How is this different from the way things work on XP with normal DVDs? I recently assembled a ‘white-box’ XP machine and was dismayed to discover that Windows Media Player can’t decode normal DVD content – MS doesn’t supply a codec. You must use 3rd-party applications for this. If you assembled your system yourself and bought the DVD drive ‘bare bones’ you have to buy the player application separately.
I eventually found a copy of PowerDVD that had been included with an old DVD-ROM drive that someone had given me so I was able to get it working. The point however is that the support isn’t native in the current OS, so it shouldn’t be a big surprise that future versions follow the same model.
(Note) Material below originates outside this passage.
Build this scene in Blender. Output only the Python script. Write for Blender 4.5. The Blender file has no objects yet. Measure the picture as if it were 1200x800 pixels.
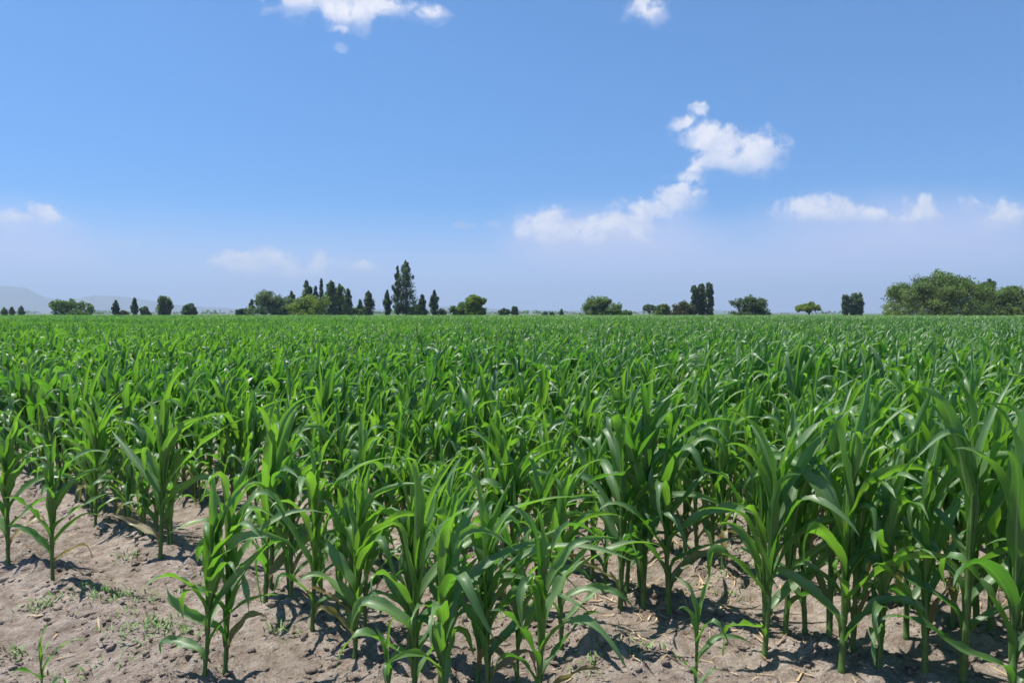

One nit that should be picked: for Vista 64 bit, drivers do NOT have to go through the MS qualification process to get signed. All that will be required is that you have a code signing certificate from an authorized certification authority (Versign was the only planned one, last I looked). This means that signing doesn’t give the user confidence that your driver isn’t garbage, just that they’ll be able to figure out who wrote the thing.
Sigh …
C) The geek chain-of-reasoning process is wrong
The problem is that there’s no incentive to be correct if there’s a wrong but popular answer :-(.
Option C, Microsoft is not telling the whole truth about this issue. Maybe the Studios have a vague requirement that the media paths be secure from end to end and Microsoft is using that as an opportunity to force users to a must-be-signed model for drivers that they otherwise might not accept.
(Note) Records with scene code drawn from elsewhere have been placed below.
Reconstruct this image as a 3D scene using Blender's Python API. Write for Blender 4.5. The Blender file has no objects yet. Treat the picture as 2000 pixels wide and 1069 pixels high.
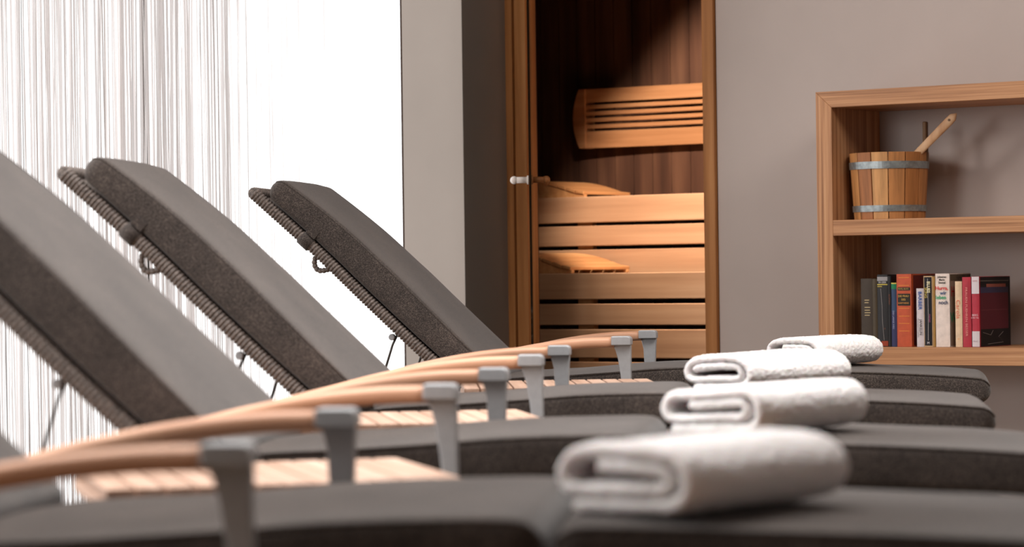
import bpy, math, random
from mathutils import Vector, Matrix, noise
random.seed(7)
PI = math.pi
COL = bpy.context.scene.collection
sin, cos = math.sin, math.cos

# ------------------------------------------------------------------ materials
def srgb(r, g, b):
    f = lambda c: (c/255/12.92) if c/255 <= .04045 else ((c/255+.055)/1.055)**2.4
    return (f(r), f(g), f(b), 1)

def new_mat(name):
    m = bpy.data.materials.new(name); m.use_nodes = True
    nt = m.node_tree; b = nt.nodes['Principled BSDF']
    return m, nt, b

def noise_node(nt, scale, vec, detail=4, rough=.55):
    n = nt.nodes.new('ShaderNodeTexNoise'); n.inputs['Scale'].default_value = scale
    n.inputs['Detail'].default_value = detail; n.inputs['Roughness'].default_value = rough
    nt.links.new(vec, n.inputs['Vector']); return n

def coord(nt, scale=(1, 1, 1), rot=(0, 0, 0)):
    t = nt.nodes.new('ShaderNodeTexCoord'); m = nt.nodes.new('ShaderNodeMapping')
    m.inputs['Scale'].default_value = scale; m.inputs['Rotation'].default_value = rot
    nt.links.new(t.outputs['Object'], m.inputs['Vector']); return m.outputs['Vector']

def ramp(nt, fac, stops):
    r = nt.nodes.new('ShaderNodeValToRGB'); e = r.color_ramp.elements
    e[0].position, e[0].color = stops[0]; e[1].position, e[1].color = stops[-1]
    for p, c in stops[1:-1]:
        x = e.new(p); x.color = c
    nt.links.new(fac, r.inputs['Fac']); return r.outputs['Color']

def bump(nt, b, h, strength, dist):
    n = nt.nodes.new('ShaderNodeBump'); n.inputs['Strength'].default_value = strength
    n.inputs['Distance'].default_value = dist
    nt.links.new(h, n.inputs['Height']); nt.links.new(n.outputs['Normal'], b.inputs['Normal'])

def wood(name, dark, mid, light, axis='x', grain=60, rough=.5, spec=.3, ringy=.6):
    """grain runs along the given object axis"""
    m, nt, b = new_mat(name)
    s = {'x': (1.2, grain, grain), 'y': (grain, 1.2, grain), 'z': (grain, grain, 1.2)}[axis]
    v = coord(nt, s); n1 = noise_node(nt, 1.0, v, 5, .6)
    s2 = {'x': (.5, 9, 9), 'y': (9, .5, 9), 'z': (9, 9, .5)}[axis]
    v2 = coord(nt, s2); n2 = noise_node(nt, 1.3, v2, 3, .5)
    mx = nt.nodes.new('ShaderNodeMix'); mx.data_type = 'FLOAT'; mx.inputs[0].default_value = 1-ringy
    nt.links.new(n1.outputs['Fac'], mx.inputs[2]); nt.links.new(n2.outputs['Fac'], mx.inputs[3])
    c = ramp(nt, mx.outputs[0], [(.34, dark), (.5, mid), (.66, light)])
    nt.links.new(c, b.inputs['Base Color'])
    b.inputs['Roughness'].default_value = rough; b.inputs['Specular IOR Level'].default_value = spec
    bump(nt, b, n1.outputs['Fac'], .15, .002)
    return m

def plain(name, col, rough=.5, metal=0, spec=.5, ns=0, nstr=0, var=0):
    m, nt, b = new_mat(name)
    b.inputs['Base Color'].default_value = col; b.inputs['Roughness'].default_value = rough
    b.inputs['Metallic'].default_value = metal; b.inputs['Specular IOR Level'].default_value = spec
    if ns:
        v = coord(nt); n = noise_node(nt, ns, v, 3)
        if nstr: bump(nt, b, n.outputs['Fac'], nstr, .002)
        if var:
            d = tuple(c*(1-var) for c in col[:3])+(1,); l = tuple(min(1, c*(1+var)) for c in col[:3])+(1,)
            nt.links.new(ramp(nt, n.outputs['Fac'], [(.35, d), (.65, l)]), b.inputs['Base Color'])
    return m

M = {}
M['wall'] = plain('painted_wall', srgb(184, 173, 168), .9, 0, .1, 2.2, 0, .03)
M['floor'] = wood('floor_oak', srgb(96, 78, 62), srgb(122, 100, 80), srgb(140, 118, 95), 'y', 14, .5)
M['ceiling'] = plain('white_ceiling', srgb(226, 220, 214), .9, 0, .1, 3, 0, .02)
# cushion fabric: dark felt with a fine speckle
m, nt, b = new_mat('charcoal_fabric')
v = coord(nt); n = noise_node(nt, 420, v, 3, .7); n2 = noise_node(nt, 9, v, 3)
mx = nt.nodes.new('ShaderNodeMix'); mx.data_type = 'FLOAT'; mx.inputs[0].default_value = .16
nt.links.new(n.outputs['Fac'], mx.inputs[2]); nt.links.new(n2.outputs['Fac'], mx.inputs[3])
nt.links.new(ramp(nt, mx.outputs[0], [(.36, srgb(35, 31, 29)), (.5, srgb(58, 52, 49)), (.64, srgb(98, 88, 82))]), b.inputs['Base Color'])
b.inputs['Roughness'].default_value = .95; b.inputs['Specular IOR Level'].default_value = .1
b.inputs['Sheen Weight'].default_value = .25; b.inputs['Sheen Roughness'].default_value = .5
bump(nt, b, n.outputs['Fac'], .5, .0015); M['fabric'] = m
M['piping'] = plain('charcoal_piping', srgb(56, 51, 48), .9, 0, .1, 300, .3, .2)
m, nt, b = new_mat('rattan')
v = coord(nt); n = noise_node(nt, 160, v, 3, .6)
nt.links.new(ramp(nt, n.outputs['Fac'], [(.35, srgb(58, 50, 46)), (.65, srgb(112, 100, 93))]), b.inputs['Base Color'])
b.inputs['Roughness'].default_value = .55; M['rattan'] = m
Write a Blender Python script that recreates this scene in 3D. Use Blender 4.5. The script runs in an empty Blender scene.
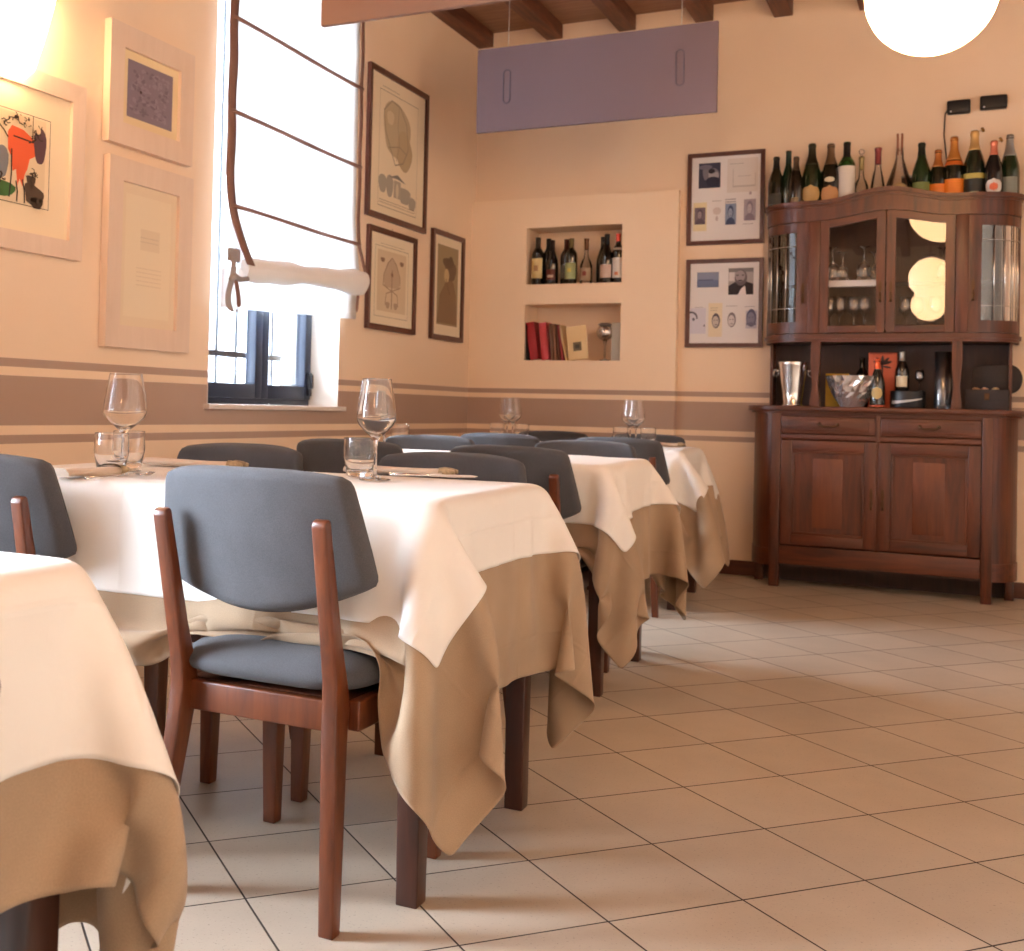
import bpy, bmesh, math, random
import numpy as np
from mathutils import Vector, Matrix
PI = math.pi
R = math.radians
C = bpy.context.scene.collection
random.seed(4)

# ------------------------------------------------------------------ materials
def nodes_of(m):
    m.use_nodes = True
    nt = m.node_tree
    return nt, nt.nodes, nt.links, nt.nodes.get('Principled BSDF')

def lin(c):
    return tuple((x/12.92 if x <= .04045 else ((x+.055)/1.055)**2.4) for x in c)

def rgb(r, g, b):
    return lin((r/255., g/255., b/255.))

def mat(name, col, rough=.6, metal=0., var=.0, vscale=8., bump=0., bscale=60., stretch=(1, 1, 1), spec=.5,
        emit=None, estr=0., trans=0., ior=1.45, sheen=0., coat=0., alpha=1.):
    m = bpy.data.materials.new(name)
    nt, N, L, b = nodes_of(m)
    b.inputs['Base Color'].default_value = (*col, 1)
    b.inputs['Roughness'].default_value = rough
    b.inputs['Metallic'].default_value = metal
    b.inputs['Specular IOR Level'].default_value = spec
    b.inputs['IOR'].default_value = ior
    b.inputs['Transmission Weight'].default_value = trans
    b.inputs['Sheen Weight'].default_value = sheen
    b.inputs['Coat Weight'].default_value = coat
    b.inputs['Coat Roughness'].default_value = .15
    if emit:
        b.inputs['Emission Color'].default_value = (*emit, 1)
        b.inputs['Emission Strength'].default_value = estr
    if var > 0 or bump > 0:
        tc = N.new('ShaderNodeTexCoord'); mp = N.new('ShaderNodeMapping')
        mp.inputs['Scale'].default_value = stretch
        L.new(tc.outputs['Object'], mp.inputs['Vector'])
    if var > 0:
        n = N.new('ShaderNodeTexNoise'); n.inputs['Scale'].default_value = vscale; n.inputs['Detail'].default_value = 6
        L.new(mp.outputs[0], n.inputs['Vector'])
        r = N.new('ShaderNodeMapRange'); r.inputs['From Min'].default_value = .3; r.inputs['From Max'].default_value = .7
        r.inputs['To Min'].default_value = 1-var; r.inputs['To Max'].default_value = 1+var
        L.new(n.outputs['Fac'], r.inputs['Value'])
        mx = N.new('ShaderNodeMix'); mx.data_type = 'RGBA'; mx.blend_type = 'MULTIPLY'; mx.inputs[0].default_value = 1
        mx.inputs[6].default_value = (*col, 1)
        L.new(r.outputs[0], mx.inputs[7]); L.new(mx.outputs[2], b.inputs['Base Color'])
    if bump > 0:
        n2 = N.new('ShaderNodeTexNoise'); n2.inputs['Scale'].default_value = bscale; n2.inputs['Detail'].default_value = 4
        L.new(mp.outputs[0], n2.inputs['Vector'])
        bp = N.new('ShaderNodeBump'); bp.inputs['Strength'].default_value = bump; bp.inputs['Distance'].default_value = .002
        L.new(n2.outputs['Fac'], bp.inputs['Height']); L.new(bp.outputs[0], b.inputs['Normal'])
    return m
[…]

Not only was CSS a stupid idea, but it goes right up there hand-in-hand with region encoding. Neither is a good security measure but thanks to DMCA and similar laws we’re stuck with them.
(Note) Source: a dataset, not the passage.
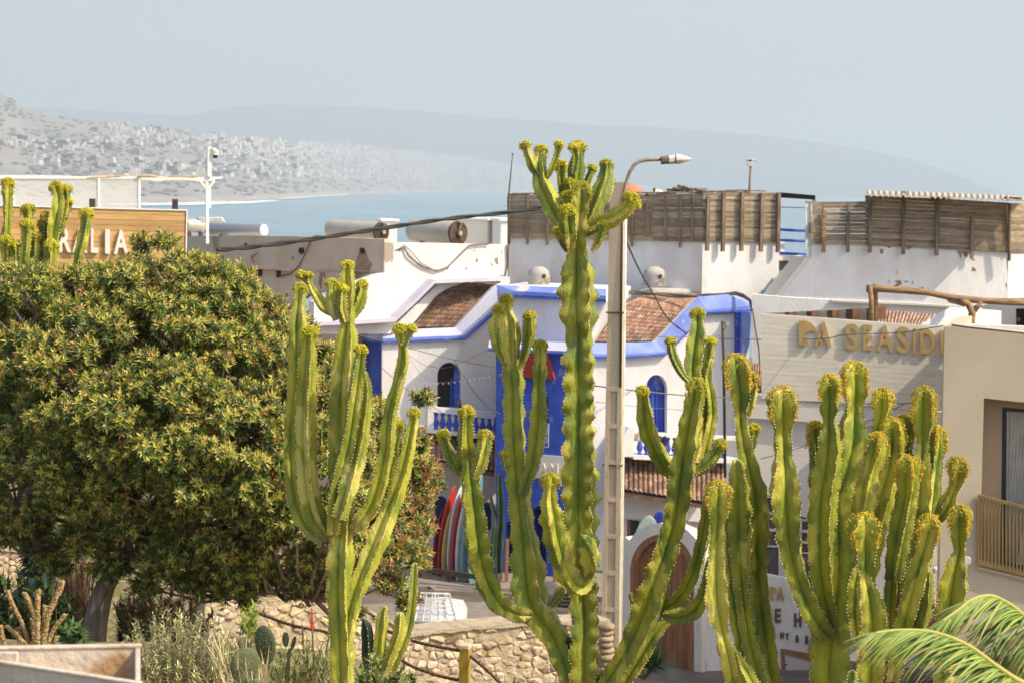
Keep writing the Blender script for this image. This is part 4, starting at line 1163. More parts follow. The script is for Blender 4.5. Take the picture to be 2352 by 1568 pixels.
mb = MB(); mb.wall(SW, [(1612, 1290), (1758, 1319), (1890, 1345), (1890, 1640), (1612, 1600)], .3); mb.build('wall', m_gate, tb)
m_lb = pm('bronze_letter', (.10, .065, .035), (.14, .09, .05), 9, .6)
def logo(pl, k, ox, oy, s, parent, depth, off, mat, sy=None):
    """the carved pair of initials D A: a solid D split by a breaking wave and an A split by its reflection"""
    sy = sy or s
    T = lambda pts: z2(k, [(ox + x * s, oy + y * sy) for x, y in pts])
    up_ = [(0, 0), (55, 0), (100, 18), (132, 55), (146, 100), (122, 88), (95, 84), (66, 94), (44, 115), (30, 142), (0, 160)]
    lo = [(0, 160), (30, 142), (28, 156), (52, 160), (68, 176), (64, 186), (38, 176), (50, 186), (58, 180), (66, 170), (76, 178), (70, 200), (0, 200)]
    lo = [(0, 160), (30, 142), (30, 155), (60, 160), (80, 178), (80, 196), (62, 204), (0, 202)]
    for q in (up_, lo):
        mb = MB(); mb.wall(pl, T(q), depth, off + depth); mb.build('letter', mat, parent)
    a1 = [(196, 5), (210, 5), (268, 218), (238, 218), (226, 172), (212, 160), (190, 132), (198, 100), (190, 74), (180, 70)]
    a2 = [(158, 110), (180, 90), (186, 110), (176, 135), (192, 158), (196, 180), (172, 205), (164, 196), (180, 180), (166, 168), (152, 212), (124, 208)]
    for q in (a1, a2):
        mb = MB(); mb.wall(pl, T(q), depth, off + depth); mb.build('letter', mat, parent)
logo(SW, 'B4', 270, 777, .44, tb, .04, .02, m_gold, .52)
for ch, bx in (('E', (306, 955, 355, 1068)), ('H', (466, 990, 524, 1104)), ('N', (352, 1146, 378, 1202)), ('T', (396, 1156, 420, 1210)), ('&', (474, 1170, 506, 1228)), ('B', (556, 1174, 580, 1246)), ('A', (596, 1184, 626, 1252)), ('E', (130, 925, 175, 1030)), ('A', (290, 1132, 318, 1188))):
    letter(ch, 'letter', SW, 'B4', bx, .04, m_lb, tb, .01, bold=.03)
nb = thing('notice_frame', SW.on(1830, 1560), 'wooden framed notice board on the white wall under the small lettering', 'notice board')
mb = MB(); o_ = z2('B4', [(360, 1285), (640, 1332), (645, 1572), (372, 1530)]); i_ = z2('B4', [(390, 1328), (606, 1384), (606, 1540), (398, 1492)])
mb.wall(SW, o_, .05, .06, holes=[i_]); mb.build('frame', m_dwood, nb)
mb = MB(); mb.wall(SW, i_, .02, .03); mb.build('panel', plaster('notice_panel', (.62, .58, .5)), nb)
mb = MB(); p = SW.on(*z2('B4', [(398, 1415)])[0], .05); mb.box(p, (.05, .03, .03)); mb.build('latch', m_iron, nb)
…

Re the new HD-DVD issue, Microsoft could, perhaps should, but certainly won’t, tell the HD-DVD consortium to go take a flying leap: “We won’t support ANY of your DRM-encumbered DVDs if you try to tell us we can’t support them in our most popular environments!” Since Micorosoft largely “owns” the market for computers that will be used to play the media, this would certainly get the attention of the suits in hollywood.
This strategy may also reflect a misguided attempt by the content industry to have their DRM and eat it too.
On the one hand, the movie industry wants to do what they can to restrict platforms from being vulnerable to driver-based attacks, so someone tells Microsoft they can’t play DRMed content on 32-bit Vista.
On the other hand, they realize that they are excluding a ridiculously large percentage of the Windows install base with this strategy (not just 32-bit Vista users, but lots of 2000/XP users who have no plans to switch), so someone tells the makers of other software-based players that they have the green light.
Obviously, if a vulnerability is to be found in this plan, it’s in the third-party software that will eventually be hacked to permit unfettered access to protected content. But the cake is too sweet, moist, and delicious to have it just sit there without having at least a taste.